La dinámica del odio, por el contrario, se fortalece en la ignorancia del otro. Odiamos a una persona porque, al acercarnos someramente a ella, percibimos que desprende un aliento fétido; o porque, contemplada desde lejos, la vemos manotear acaloradamente. Y, desde ese momento, la persona odiada se convierte, en nuestra imaginación, en un hálito apestoso que lo invade todo, a modo de nube de gas mefítico; o en una masa amorfa que desprende rabia sulfurosa por doquier. De nada servirá que quienes conocen más íntimamente a esa persona nos indiquen que sólo le huele mal el aliento antes de desayunar, o que sólo se enfada cuando le aprietan los zapatos. Nuestro odio furibundo concebirá, incluso, mecanismos justificativos delirantes que disfracen la razón verdadera de nuestro odio (que tal vez sea la envidia que esa persona nos provoca, por comer frugalmente o calzar elegantemente); y sostendremos, incluso, que la persona odiada mantiene un sempiterno ayuno que la convierte en una perenne cloaca, o que cultiva la desquiciada manía de comprarse siempre zapatos de una talla inferior a la que precisa. Porque el odio, para azuzar su llama, exige cerrar los ojos ante la verdad de la persona odiada; necesita simplificarla, convertirla en caricatura. 
  
El amante se nutre de conocimiento paciente; el odiador, por el contrario, se nutre de ignorancia nerviosa. El amante se ‘empodera’ asimilando los defectos de la persona amada, que acepta a la vez que corrige; pero tal cosa sólo puede hacerla abrazándola más comprometidamente.
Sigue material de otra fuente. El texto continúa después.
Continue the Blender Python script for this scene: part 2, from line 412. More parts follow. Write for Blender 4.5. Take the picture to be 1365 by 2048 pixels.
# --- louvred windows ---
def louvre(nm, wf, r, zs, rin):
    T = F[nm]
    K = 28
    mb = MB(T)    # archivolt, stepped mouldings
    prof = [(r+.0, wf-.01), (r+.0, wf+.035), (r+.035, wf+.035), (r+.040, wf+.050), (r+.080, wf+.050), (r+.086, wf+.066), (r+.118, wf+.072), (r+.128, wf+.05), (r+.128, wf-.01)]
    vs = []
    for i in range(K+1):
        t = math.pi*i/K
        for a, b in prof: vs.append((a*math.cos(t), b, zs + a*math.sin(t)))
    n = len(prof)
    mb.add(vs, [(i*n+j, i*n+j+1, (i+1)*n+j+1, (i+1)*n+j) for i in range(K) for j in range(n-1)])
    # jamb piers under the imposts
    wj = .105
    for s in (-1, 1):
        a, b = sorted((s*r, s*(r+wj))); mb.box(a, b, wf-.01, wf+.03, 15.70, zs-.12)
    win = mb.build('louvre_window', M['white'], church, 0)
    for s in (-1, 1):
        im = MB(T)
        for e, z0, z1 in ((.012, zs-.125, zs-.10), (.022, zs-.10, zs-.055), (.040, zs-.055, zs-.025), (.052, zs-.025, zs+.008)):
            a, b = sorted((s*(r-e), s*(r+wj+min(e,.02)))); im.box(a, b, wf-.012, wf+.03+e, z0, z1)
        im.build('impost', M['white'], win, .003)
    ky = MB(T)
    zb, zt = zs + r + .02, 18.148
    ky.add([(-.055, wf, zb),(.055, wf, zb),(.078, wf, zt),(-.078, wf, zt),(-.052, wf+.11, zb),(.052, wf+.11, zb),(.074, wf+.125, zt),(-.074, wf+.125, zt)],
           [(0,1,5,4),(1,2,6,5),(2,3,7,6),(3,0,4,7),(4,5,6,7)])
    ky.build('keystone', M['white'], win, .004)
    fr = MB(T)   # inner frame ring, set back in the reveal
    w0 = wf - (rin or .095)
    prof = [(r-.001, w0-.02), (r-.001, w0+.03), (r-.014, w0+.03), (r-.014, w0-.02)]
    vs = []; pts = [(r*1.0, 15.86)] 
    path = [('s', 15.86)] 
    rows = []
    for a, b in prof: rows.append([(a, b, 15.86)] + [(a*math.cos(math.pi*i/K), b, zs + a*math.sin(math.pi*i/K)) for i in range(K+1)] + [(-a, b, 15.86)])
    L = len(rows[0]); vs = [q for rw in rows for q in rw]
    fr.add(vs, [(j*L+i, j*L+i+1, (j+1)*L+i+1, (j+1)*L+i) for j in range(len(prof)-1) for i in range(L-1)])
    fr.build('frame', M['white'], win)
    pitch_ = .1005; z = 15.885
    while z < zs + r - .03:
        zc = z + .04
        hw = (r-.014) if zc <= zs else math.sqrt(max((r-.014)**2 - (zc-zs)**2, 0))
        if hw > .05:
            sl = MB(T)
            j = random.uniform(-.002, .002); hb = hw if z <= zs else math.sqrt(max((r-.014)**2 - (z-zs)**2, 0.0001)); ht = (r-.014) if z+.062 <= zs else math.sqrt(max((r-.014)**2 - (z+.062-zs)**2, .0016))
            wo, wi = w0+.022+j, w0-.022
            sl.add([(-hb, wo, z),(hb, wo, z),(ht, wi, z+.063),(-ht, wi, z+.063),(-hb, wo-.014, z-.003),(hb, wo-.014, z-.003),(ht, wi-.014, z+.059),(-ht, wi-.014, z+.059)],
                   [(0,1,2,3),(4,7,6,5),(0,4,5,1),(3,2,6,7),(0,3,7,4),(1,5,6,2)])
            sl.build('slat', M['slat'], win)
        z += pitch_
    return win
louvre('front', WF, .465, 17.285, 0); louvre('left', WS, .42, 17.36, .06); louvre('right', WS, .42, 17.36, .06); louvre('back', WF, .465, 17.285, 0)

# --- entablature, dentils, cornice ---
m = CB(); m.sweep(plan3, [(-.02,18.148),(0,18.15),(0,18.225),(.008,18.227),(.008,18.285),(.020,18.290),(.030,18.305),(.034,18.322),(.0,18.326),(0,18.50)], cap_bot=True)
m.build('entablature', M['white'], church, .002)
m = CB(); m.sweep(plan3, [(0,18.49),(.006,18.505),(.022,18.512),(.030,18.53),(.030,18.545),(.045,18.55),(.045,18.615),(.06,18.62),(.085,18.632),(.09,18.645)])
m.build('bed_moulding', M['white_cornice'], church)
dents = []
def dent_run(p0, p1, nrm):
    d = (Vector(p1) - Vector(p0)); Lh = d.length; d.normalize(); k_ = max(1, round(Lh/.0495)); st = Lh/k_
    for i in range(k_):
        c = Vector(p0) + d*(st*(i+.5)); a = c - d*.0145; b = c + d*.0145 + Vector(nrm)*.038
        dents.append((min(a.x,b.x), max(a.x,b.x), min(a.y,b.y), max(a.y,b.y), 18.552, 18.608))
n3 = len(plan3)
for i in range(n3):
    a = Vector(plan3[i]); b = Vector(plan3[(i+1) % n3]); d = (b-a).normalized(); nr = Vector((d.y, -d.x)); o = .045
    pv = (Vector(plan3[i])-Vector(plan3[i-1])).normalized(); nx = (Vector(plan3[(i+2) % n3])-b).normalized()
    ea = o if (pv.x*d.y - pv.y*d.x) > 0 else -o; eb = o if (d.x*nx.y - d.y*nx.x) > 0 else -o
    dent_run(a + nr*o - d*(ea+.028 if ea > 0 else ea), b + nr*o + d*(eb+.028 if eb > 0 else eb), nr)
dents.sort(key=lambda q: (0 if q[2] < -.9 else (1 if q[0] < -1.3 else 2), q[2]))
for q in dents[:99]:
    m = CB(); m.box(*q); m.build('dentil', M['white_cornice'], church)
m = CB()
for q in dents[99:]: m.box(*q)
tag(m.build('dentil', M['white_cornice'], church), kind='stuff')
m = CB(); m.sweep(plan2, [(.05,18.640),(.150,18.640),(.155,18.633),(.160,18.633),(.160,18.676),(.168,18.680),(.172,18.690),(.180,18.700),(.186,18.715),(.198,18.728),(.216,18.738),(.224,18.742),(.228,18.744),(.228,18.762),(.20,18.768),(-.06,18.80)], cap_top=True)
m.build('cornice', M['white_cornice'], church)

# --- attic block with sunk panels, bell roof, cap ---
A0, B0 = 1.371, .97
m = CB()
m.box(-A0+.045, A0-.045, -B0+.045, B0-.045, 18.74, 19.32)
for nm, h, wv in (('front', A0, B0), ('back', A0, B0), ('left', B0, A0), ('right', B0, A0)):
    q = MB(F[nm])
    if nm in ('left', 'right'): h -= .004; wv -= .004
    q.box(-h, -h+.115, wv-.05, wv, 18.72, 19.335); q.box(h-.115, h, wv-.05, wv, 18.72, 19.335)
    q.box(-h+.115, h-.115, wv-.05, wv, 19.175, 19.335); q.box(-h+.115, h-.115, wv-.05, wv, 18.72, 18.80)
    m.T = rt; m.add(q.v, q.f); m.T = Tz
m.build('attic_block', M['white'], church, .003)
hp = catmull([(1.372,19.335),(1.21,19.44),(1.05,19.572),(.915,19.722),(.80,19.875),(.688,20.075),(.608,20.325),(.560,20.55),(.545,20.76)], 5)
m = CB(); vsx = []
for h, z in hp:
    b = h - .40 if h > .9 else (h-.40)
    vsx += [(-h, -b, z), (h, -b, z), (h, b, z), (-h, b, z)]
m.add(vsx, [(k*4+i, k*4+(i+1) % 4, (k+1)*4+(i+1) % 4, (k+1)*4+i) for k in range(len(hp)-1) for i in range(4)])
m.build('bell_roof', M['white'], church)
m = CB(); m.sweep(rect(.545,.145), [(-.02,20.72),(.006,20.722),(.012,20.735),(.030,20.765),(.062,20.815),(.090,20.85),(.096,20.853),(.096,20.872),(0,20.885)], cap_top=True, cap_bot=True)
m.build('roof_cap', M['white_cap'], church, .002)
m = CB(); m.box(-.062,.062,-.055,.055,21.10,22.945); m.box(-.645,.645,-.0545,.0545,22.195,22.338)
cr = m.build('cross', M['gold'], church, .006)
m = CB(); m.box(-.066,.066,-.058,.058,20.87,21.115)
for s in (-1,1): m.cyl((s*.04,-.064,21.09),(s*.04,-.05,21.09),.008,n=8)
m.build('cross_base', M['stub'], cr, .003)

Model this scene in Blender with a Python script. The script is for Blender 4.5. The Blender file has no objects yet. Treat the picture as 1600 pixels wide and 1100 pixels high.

El odiador se ‘empodera’ agigantando los defectos de la persona odiada, cosificándola hasta desvirtuarla y convertirla en un pelele al que puede vapulear descomprometidamente. Para ejemplificar la dinámica del odio que se nutre de sí mismo, Lewis todavía necesitaba recurrir a lo que luego hemos denominado ‘ley de Goodwin’. Nosotros ya sabemos que no tenemos que ir tan lejos; pues el fermento en el que la demogresca partitocrática ha fundado su hegemonía no es otro sino la dinámica del odio.